O cair da tarde é limitativo. As primeiras sombras abreviam os panoramas, fecham as linhas das paisagens, reduzem as curvas dos espaços. Impõem-se as aparências no amortecimento das alturas, na constrição dos desmesuramentos, no achatamento das altitudes, na confusão das vistas e das figuras.
A noite é concentrada, medidativa, tímida, prenhe de reticência, de sutilezas, de subentendidos, de suaves mistérios e de balsâmico silêncio. Em seu reinado, parece que a terra perde a voz, a eloqüência e o vigor, ficando apenas com a sensibilidade, o tato e os suspiros.
A lenta mão da sombra, avançando devagarinho, mais branda que o roçar do veludo, leve como o eco de uma prece, começava a tingir os ares com tamanha arte que se diria um mistério. Sumiam-se as claridades tão preguiçosamente, tão saudosamente e tão gravemente que um nobre palor se demorava suspenso no firmamento. Era pausada e majestática a descida do sol, que parecia maior, inflamado de violeta, abatido por um desmaio de pompa e de sangue, lembrando um imponente bota-fora das artes supremas. Tinha-se a impressão de que um deus de luzes fantásticas e de cores deslumbrantes, por desígnio absoluto da natureza, marchava agônico para um abismo sideral, reagindo com todos os seus recursos, com todos os talentos, com todas as lágrimas e com todas as tintas , sem todavia escapar da imolação, a um tempo bela e comovente. Exalando vapores ternos e irisados, afogar-se-ia, afinal, sem dor na alcova estonteandte de uma lei sublime e onipotente, que o ressuscitaria , vivaz e esplendoroso, forjando auroras, criando manhãs, inventando alegrias, aligeirando os homens, fazendo histórias e civilizações.
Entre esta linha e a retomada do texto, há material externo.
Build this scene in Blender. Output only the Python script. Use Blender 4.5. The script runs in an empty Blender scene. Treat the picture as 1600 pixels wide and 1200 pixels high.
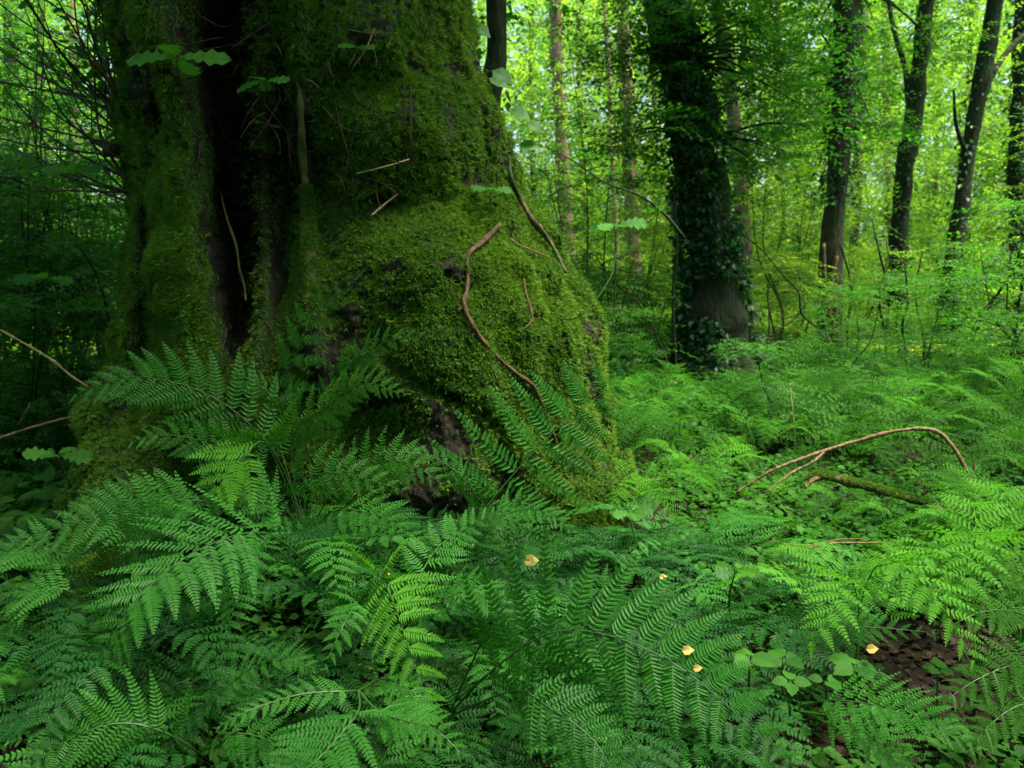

Souza Neto, Linhas Paralelas

quarta-feira, 30 de junho de 2010

Souza Neto, Linhas Paralelas


...não escutavam sequer o ruído das rápidas passadas. Não se perguntavam o que os tangia aloucados. Iam. Iam juntos, porém somente Ana se unia por solidariedade, por profunda e misteriosa solidariedade. Conheceram-se quase meninos e Ana, que sempre estivera longe dele, posto que sob o mesmo teto, recusando os favos de seu coração, ia agora unida ele, não por amor, mas por um sentimento indenominável, audaz como o amor, leal como o amor, terrível como o amor.
[...]
O olhar de Tote!... arma bigúmea. Aquele olhar faiscava, ameaçava, apostrofava, intimidava o ódio, a inveja e a vingança. Raciocinava, distinguia o perigo, media o adversário, discernia os golpes, adivinhava as ciladas, perscrutava as intenções, avaliava a agressão, sugeria a defesa, circundava o espaço dos lanços e esgueiramentos. Aliava-se às grandes mãos de Tote, altipotentes, esmagadoras, abertas como nanoplas flexíveis, fechadas como tenazes de malhar. Manzorras, mãos pensantes e caritativas, que apagavam incêndios, que domavam potros, que abaionetavam caudais, que não batiam por crueza. Punhos férreos, incansáveis no trabalho, implacáveis nos combates. Mãos longas e humanas, mãos tristes, que não conheciam o amor nem o êxtase dos carinhos epidérmicos. Mãos de labor, só para o labor; mãos de bravo, só para a bravura. Mãos que não faziam romance, mas que faziam história.
[...]
Sua vida e a de Ana semelhavam duas estranhas linhas paralelas, paralelas que nunca estiveram na mesma direção, que não podiam correr no mesmo rumo, quase constituindo um singular paralelismo sem paralelas, uma espécie de paralelismo em que os traços, eqüidistantes, andavam em sentido oposto, um indo enquanto o outro vinha, aquele voltando quando este ia; em que, guardando a mesma distância, uma ponta passava pela outra como o sim passa pelo não, sem jamais se entenderem, uma sempre a esperar que, na passagem, no cruzamento, a outra a compreendesse e que, unidas, identificadas, o não transfeito em sim, nunca mais se separassem.

Souza Neto, Linhas Paralelas

terça-feira, 26 de janeiro de 2010



Somam-se os vícios. Associam-se as virtudes. 
As paixões, entretanto, se excluem. Uma substitui as outras. 
Um amor não existe ao lado de outro amor. 
Um proscreve os demais. 
Não há coração com duas idéias fixas. 
É inconcebível a convivência de duas obsessões.